BEGIN

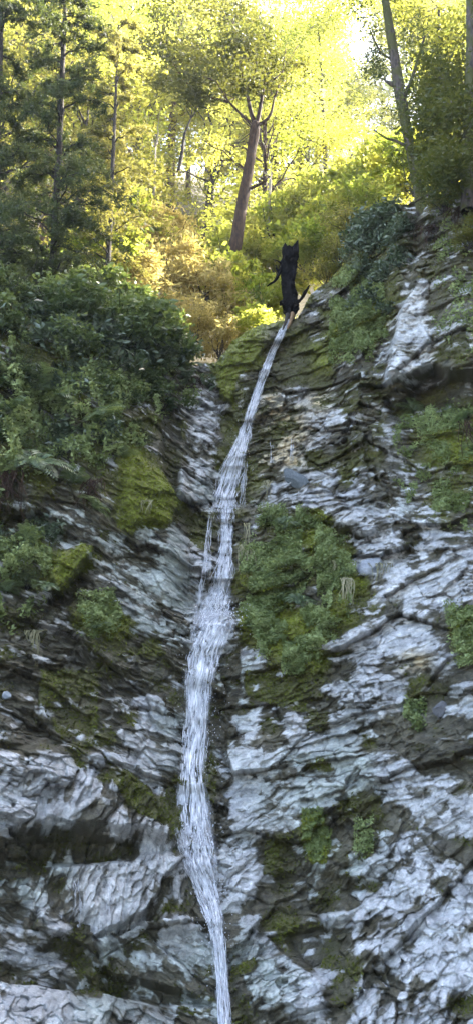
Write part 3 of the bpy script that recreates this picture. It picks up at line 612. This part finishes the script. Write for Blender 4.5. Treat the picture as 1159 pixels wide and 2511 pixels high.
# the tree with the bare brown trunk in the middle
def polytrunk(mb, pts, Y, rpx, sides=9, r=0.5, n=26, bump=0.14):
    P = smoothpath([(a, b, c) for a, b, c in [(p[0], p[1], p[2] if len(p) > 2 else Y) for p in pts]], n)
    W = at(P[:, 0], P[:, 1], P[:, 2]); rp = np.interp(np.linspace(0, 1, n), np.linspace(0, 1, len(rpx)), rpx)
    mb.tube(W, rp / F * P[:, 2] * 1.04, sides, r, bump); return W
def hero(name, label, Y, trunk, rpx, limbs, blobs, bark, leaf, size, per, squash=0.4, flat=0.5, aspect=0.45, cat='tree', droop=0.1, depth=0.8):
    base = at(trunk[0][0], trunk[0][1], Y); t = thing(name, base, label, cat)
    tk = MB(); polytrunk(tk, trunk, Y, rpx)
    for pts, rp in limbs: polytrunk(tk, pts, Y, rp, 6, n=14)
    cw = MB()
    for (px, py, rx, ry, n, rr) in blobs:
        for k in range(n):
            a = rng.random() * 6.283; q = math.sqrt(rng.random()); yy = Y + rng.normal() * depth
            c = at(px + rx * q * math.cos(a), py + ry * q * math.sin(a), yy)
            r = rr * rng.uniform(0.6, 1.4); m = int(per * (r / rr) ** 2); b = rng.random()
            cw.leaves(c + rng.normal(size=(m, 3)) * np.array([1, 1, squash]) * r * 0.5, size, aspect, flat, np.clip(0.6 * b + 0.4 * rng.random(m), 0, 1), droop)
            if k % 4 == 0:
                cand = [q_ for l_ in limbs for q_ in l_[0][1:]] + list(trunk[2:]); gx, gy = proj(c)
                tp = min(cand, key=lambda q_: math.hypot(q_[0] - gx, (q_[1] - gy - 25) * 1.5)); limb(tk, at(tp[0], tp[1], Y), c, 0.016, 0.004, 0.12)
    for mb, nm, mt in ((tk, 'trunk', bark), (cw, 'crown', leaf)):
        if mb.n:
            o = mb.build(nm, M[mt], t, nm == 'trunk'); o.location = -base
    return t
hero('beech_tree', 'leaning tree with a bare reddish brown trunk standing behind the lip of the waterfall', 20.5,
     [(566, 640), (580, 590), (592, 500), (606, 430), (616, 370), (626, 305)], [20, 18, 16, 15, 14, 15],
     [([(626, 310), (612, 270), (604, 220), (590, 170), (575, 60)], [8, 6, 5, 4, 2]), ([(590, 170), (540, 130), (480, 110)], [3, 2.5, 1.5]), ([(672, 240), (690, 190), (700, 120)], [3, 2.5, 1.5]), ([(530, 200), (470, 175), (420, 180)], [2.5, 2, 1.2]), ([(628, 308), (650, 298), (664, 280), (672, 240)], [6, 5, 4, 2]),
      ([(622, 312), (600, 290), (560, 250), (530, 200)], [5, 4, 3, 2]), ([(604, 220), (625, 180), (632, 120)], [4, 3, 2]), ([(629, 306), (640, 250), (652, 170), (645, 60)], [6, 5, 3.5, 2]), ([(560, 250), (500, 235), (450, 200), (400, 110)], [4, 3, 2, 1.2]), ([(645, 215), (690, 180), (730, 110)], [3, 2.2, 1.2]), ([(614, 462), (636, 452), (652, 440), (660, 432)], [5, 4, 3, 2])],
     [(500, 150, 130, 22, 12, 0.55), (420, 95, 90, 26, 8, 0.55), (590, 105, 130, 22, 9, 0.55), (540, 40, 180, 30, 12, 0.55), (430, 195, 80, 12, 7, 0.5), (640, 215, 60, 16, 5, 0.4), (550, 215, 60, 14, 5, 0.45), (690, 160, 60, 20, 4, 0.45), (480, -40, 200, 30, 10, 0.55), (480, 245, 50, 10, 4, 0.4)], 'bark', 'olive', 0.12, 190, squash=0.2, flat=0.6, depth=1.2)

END
BEGIN

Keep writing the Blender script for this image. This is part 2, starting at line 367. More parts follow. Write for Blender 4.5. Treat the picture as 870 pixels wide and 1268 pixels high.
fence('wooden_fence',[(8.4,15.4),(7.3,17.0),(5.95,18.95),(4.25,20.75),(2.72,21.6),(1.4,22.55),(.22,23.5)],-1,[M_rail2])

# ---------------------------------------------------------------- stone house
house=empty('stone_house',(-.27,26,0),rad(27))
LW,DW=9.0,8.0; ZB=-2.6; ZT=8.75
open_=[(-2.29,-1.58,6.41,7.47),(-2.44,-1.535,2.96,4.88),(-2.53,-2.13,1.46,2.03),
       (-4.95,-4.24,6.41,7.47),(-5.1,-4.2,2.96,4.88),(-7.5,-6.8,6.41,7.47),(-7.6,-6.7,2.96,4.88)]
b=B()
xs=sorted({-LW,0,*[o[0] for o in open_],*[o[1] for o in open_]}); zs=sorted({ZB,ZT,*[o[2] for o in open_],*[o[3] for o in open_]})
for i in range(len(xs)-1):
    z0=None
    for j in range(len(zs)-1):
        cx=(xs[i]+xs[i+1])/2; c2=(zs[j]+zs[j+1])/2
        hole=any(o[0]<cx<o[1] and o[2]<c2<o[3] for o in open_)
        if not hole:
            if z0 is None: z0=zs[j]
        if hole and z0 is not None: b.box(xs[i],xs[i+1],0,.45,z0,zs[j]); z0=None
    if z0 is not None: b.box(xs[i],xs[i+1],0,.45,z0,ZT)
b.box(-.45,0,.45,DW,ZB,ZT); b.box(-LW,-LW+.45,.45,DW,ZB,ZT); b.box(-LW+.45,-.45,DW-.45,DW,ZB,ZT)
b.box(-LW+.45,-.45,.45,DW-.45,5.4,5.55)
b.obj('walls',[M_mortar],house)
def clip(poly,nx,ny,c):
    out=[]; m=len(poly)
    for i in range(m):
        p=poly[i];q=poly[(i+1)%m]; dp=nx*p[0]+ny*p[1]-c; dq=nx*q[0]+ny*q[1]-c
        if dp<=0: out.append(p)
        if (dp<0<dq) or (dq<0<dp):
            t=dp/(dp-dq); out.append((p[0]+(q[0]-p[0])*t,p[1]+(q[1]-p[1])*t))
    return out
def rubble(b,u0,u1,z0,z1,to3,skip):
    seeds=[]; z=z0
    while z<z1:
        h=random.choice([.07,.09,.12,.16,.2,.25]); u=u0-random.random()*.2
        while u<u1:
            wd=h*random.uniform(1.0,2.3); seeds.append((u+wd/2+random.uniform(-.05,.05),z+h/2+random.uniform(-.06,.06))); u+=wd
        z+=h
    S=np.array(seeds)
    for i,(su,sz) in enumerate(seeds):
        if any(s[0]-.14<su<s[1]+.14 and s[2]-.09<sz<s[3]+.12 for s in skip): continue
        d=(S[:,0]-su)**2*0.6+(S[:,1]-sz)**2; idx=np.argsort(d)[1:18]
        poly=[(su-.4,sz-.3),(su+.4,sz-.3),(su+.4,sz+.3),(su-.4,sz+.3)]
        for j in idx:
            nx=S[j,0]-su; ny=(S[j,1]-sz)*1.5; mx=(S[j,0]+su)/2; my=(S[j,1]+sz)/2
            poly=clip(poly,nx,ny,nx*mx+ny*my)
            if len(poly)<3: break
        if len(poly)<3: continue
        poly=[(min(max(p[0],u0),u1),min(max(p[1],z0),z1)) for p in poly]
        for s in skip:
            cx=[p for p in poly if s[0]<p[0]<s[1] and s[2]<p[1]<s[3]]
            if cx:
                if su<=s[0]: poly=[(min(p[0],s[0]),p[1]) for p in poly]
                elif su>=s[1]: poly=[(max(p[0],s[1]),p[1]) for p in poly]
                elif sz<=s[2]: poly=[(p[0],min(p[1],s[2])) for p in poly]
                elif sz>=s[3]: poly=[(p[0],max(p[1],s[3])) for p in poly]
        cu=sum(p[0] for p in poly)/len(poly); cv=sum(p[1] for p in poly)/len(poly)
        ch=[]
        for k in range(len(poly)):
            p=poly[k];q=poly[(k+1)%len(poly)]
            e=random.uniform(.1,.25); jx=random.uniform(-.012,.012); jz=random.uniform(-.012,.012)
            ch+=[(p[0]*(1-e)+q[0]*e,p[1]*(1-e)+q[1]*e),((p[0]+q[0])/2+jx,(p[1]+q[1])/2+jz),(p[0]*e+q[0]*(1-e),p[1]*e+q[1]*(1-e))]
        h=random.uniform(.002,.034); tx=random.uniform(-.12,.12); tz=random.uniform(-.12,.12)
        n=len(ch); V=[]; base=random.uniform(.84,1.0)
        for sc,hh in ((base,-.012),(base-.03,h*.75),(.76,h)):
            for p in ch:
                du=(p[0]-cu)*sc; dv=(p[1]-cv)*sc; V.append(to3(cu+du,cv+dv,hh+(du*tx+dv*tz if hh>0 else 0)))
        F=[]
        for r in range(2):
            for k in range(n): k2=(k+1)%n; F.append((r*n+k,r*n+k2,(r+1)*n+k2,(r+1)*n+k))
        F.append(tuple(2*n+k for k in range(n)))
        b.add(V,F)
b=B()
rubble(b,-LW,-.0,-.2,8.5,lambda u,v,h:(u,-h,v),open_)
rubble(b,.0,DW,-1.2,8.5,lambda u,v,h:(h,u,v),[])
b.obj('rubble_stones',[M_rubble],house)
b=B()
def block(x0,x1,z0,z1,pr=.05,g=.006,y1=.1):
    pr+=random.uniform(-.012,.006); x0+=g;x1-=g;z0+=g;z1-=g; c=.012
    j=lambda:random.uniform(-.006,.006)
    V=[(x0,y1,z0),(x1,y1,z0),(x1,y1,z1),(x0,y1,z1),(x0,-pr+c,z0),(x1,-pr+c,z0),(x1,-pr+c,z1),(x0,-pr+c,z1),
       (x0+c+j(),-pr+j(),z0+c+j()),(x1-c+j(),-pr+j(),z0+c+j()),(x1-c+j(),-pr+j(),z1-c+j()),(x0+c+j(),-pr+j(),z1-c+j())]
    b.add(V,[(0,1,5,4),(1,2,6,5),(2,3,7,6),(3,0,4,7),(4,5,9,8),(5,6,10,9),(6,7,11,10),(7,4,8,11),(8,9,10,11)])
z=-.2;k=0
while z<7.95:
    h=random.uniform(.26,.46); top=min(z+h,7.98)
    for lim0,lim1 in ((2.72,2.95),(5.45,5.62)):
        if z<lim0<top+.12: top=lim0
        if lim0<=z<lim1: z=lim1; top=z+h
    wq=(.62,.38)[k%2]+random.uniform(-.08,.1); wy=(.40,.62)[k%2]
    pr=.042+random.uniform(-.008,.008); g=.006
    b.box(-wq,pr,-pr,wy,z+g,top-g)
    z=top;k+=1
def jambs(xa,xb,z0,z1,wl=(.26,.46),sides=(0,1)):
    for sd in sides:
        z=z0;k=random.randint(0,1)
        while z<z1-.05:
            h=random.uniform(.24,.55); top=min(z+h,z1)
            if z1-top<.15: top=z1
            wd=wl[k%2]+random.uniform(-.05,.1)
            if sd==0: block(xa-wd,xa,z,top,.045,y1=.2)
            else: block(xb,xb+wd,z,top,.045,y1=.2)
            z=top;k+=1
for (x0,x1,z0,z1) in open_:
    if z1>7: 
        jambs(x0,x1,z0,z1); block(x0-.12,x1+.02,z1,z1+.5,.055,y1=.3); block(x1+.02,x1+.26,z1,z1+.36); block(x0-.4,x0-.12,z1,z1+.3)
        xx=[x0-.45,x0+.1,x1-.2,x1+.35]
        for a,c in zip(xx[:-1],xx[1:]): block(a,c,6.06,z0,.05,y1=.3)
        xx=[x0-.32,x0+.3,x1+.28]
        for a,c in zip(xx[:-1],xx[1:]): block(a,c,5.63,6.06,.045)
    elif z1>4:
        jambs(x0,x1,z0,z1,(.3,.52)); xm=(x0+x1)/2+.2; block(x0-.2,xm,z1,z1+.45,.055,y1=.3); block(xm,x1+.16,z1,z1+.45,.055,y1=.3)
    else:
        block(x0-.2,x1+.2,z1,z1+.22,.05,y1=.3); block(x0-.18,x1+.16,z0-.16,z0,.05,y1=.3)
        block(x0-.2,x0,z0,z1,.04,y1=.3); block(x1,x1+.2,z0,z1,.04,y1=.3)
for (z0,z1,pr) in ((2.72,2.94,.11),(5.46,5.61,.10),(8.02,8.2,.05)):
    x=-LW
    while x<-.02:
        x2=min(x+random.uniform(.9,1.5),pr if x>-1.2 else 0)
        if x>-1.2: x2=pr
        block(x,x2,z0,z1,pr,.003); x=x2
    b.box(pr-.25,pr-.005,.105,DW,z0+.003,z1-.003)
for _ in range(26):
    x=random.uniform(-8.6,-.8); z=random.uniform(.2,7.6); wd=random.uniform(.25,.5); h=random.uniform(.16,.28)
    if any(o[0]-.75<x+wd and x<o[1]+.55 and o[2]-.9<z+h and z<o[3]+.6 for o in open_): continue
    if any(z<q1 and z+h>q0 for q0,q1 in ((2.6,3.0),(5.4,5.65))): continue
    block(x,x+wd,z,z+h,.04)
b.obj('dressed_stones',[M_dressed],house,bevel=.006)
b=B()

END

What is needed: Extract each line holding the word "script" from the records.

Response to the exercise:
Write part 3 of the bpy script that recreates this picture. It picks up at line 612. This part finishes the script. Write for Blender 4.5. Treat the picture as 1159 pixels wide and 2511 pixels high.
Keep writing the Blender script for this image. This is part 2, starting at line 367. More parts follow. Write for Blender 4.5. Treat the picture as 870 pixels wide and 1268 pixels high.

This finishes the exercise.